The Australian says maybe, with senior Liberals telling the newspaper that there is “a strong chance of a majority within the Coalition in favour of a conscience vote.”
This means all politicians would be allowed to vote in accordance with their beliefs, as opposed to how the party tells them to vote.
The news comes just days after the Labor leader, Bill Shorten, introduced a Private Member’s bill to bring the matter before parliament.
He called yesterday for a free vote, saying: “What is the argument against marriage equality? If we genuinely believe that being gay is not wrong — and it is not wrong — then what is the argument against excluding people from the ability to marry someone they love?”
Australia got a little shove along the same-sex marriage path when Ireland – where even divorce was recently frowned upon – voted in favour.
4. There have been remarkable scenes in Switzerland, with multi-millionaire officials behind the soccer organisation, FIFA, taken from their hotel rooms and arrested on corruption charges.
FIFA boss Sepp Blatter was not among those detained.
The plan is to extradite the officials to the United States on federal corruption charges.
The officials were gathering for their annual meeting when police arrived at the five-star resort on Lake Zurich.
The US alleges widespread corruption in FIFA over the past two decades, involving bids for World Cups.
Australians may remember how they sank millions into the bid to host the World Cup. And got one vote. Billionaire Frank Lowy, who backed the idea, was livid. But presumably he’s much happier today.
5. Child brides in India are turning to a new, feisty band of female lawyers to get them out of their marriage contracts.
The Guardian reports that child rights campaigner Kriti Bharti, 27, who runs the Saarthi Trust in Jodhpur, has arranged for 27 annulments of child marriages since 2012.
It is illegal for girls under 18 to marry in India, but the Guardian says that 2014 figures from Unicef, the UN children’s agency, show that 47% of girls in India were married before they turned 18.
The Guardian’s report quotes Devi Meghwal, who was promised in marriage at 11 months of age. Upon turning 16, she was supposed to turn up to live with her husband and his mother, neither of whom she’d ever met before.
“My strongest emotion was the unfairness of it. Why should I go along with something I wasn’t party to, or even aware of? I couldn’t face being treated like a parcel,” she said.
6. The world’s ugliest rapper Chris Brown has apologised for sending threats to a man spending time with his ex girlfriend, over Twitter.
Brown was apparently livid, when his ex turned up in Vegas with famous male model, Tyson Beckford.
He Tweeted: ‘U wanna keep walking them runways. I need ta legs for that.’
Beckford responded with a picture of him shooting a high powered assault rifle.
Brown then Tweeted: “No drama! People are really starting to make this s**t an issue.’

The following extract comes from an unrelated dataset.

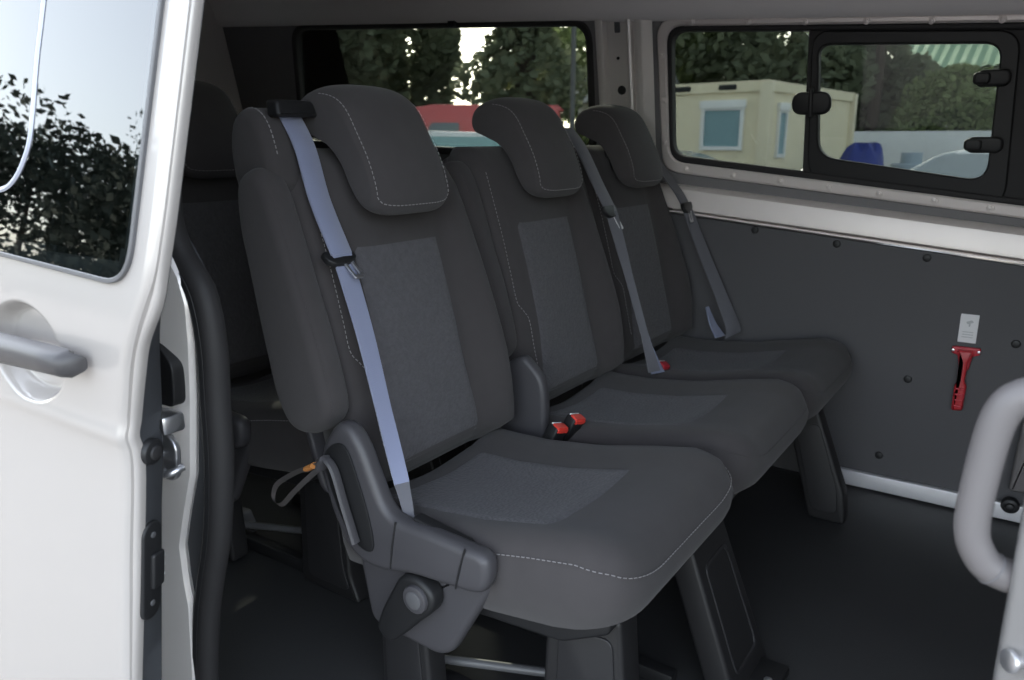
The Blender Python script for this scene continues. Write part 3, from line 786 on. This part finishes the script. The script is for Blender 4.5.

Brown is most famous for belting ex girlfriend Rihanna before the Grammy awards in 2009. Much was made of the fact that he recently went three months without hitting somebody.
7. Cold Chisel has announced plans to play Hanging Rock.
They are the first Australian band to get permission to play there.
Leonard Cohen, Bruce Springsteen, the Eagles and Rod Stewart have all played Hanging Rock. The Rolling Stones have cancelled there, twice.
Chisel’s chief songwriter Don Walker said: “It’s a location with incredible history and mystery. I hope we can add something to that, and I hope no-one goes missing.”
8. And in State of Origin news, it went to Queensland.
Easily, to Queensland.
The series now heads to Melbourne and the MCG where NSW will almost certainly win because otherwise, what’s the point of a best-of-three series? Not that anyone thinks it’s rigged.